Mashrou’ Leila, the biggest rock band in the Middle East, was formed nearly a decade ago by Lebanese students at the American University of Beirut. The quintet's front man, Hamed Sinno, is openly gay—a rarity in Arab pop culture even in more liberal Beirut.

And the band doesn't shy away from addressing queer issues: ”Shim el Yasmine (Smell the Jasmine),” for example, is about a young man’s desire to introduce his boyfriend to his parents, while "Tayf (Ghost)" is about a shuttered gay club.

That openness has cost Mashrou' Leila ("overnight project" in Arabic). They've been banned several times in Jordan.

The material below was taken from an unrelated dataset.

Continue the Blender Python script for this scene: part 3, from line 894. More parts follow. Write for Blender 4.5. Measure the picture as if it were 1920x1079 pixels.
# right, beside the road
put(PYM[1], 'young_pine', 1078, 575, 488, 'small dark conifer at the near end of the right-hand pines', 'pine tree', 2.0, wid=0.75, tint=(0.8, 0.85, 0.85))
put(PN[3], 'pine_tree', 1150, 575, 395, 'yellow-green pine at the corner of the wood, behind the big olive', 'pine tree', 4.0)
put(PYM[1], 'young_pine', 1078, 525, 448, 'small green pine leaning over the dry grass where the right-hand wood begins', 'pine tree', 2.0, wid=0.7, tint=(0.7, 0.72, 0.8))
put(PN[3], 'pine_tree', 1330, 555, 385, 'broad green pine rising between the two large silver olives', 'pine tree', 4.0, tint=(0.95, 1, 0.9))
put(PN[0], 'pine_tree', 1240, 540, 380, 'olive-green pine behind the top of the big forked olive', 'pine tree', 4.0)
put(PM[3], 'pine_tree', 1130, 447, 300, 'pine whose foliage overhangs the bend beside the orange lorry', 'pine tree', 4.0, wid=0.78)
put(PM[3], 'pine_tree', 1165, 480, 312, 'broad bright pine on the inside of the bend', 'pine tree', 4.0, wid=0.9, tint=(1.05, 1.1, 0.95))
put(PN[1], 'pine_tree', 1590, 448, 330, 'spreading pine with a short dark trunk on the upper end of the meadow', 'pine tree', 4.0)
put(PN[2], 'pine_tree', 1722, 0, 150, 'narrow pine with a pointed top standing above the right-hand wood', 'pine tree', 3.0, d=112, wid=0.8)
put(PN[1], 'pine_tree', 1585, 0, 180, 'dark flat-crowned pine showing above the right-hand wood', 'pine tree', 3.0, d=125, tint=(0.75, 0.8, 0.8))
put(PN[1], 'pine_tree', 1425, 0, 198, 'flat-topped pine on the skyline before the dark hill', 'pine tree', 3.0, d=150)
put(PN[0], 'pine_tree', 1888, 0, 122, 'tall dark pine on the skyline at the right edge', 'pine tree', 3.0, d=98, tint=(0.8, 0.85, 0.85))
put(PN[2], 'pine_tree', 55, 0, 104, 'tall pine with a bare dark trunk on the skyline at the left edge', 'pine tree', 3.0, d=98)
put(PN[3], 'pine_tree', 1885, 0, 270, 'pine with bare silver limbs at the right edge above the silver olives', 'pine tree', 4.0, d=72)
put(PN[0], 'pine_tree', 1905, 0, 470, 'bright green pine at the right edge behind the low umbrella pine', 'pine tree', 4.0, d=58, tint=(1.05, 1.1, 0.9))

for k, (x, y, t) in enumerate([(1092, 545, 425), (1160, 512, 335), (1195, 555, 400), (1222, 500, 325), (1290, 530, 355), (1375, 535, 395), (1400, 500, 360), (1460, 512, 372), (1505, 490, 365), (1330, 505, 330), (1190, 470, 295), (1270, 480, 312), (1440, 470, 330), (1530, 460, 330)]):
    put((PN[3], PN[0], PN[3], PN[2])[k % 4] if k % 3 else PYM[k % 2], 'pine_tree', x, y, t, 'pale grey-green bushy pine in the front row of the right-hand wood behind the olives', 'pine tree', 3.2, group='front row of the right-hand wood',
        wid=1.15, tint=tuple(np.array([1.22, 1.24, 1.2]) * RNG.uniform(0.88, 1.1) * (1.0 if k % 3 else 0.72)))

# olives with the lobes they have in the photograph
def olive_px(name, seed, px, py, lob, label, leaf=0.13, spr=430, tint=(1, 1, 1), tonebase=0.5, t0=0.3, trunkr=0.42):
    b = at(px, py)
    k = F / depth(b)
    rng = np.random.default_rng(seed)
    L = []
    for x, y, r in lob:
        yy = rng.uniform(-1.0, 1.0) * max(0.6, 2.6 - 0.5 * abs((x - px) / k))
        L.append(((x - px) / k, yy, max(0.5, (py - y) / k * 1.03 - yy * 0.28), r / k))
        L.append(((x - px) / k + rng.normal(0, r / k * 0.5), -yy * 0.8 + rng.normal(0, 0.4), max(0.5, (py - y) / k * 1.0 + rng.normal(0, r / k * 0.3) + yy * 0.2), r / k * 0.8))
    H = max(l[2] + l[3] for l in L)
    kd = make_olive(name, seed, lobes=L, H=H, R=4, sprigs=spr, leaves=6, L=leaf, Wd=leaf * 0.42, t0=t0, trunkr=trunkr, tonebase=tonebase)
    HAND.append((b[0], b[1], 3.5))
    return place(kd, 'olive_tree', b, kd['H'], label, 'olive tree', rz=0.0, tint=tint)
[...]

Even in Lebanon, Sinno told NewNowNext in 2016, “We live under what resembles feudal dictatorship, under a legal system that treats women as third-class citizens, with very little freedom for the LGBT community.”

Mashrou’ Leila's latest video, "Roman," explodes Western stereotypes of Muslim women as subservient, stoic and mysterious. Director Jessy Mousallem inverts the male gaze and offers lush visuals and expressive choreography.

Mashrou' Leila/Roman

"While the lyrics discuss betrayal, struggle, and conflict, the video revolves around the lyrical pivot in the chorus, ‘Aleihum (charge!)," reads the description on YouTube, "treating oppression, not as a source of victimhood, but as the fertile ground from which resistance can be weaponized."

"Roman" is available on the deluxe edition of Mashrou’ Leila's latest album, Ibn el Leil.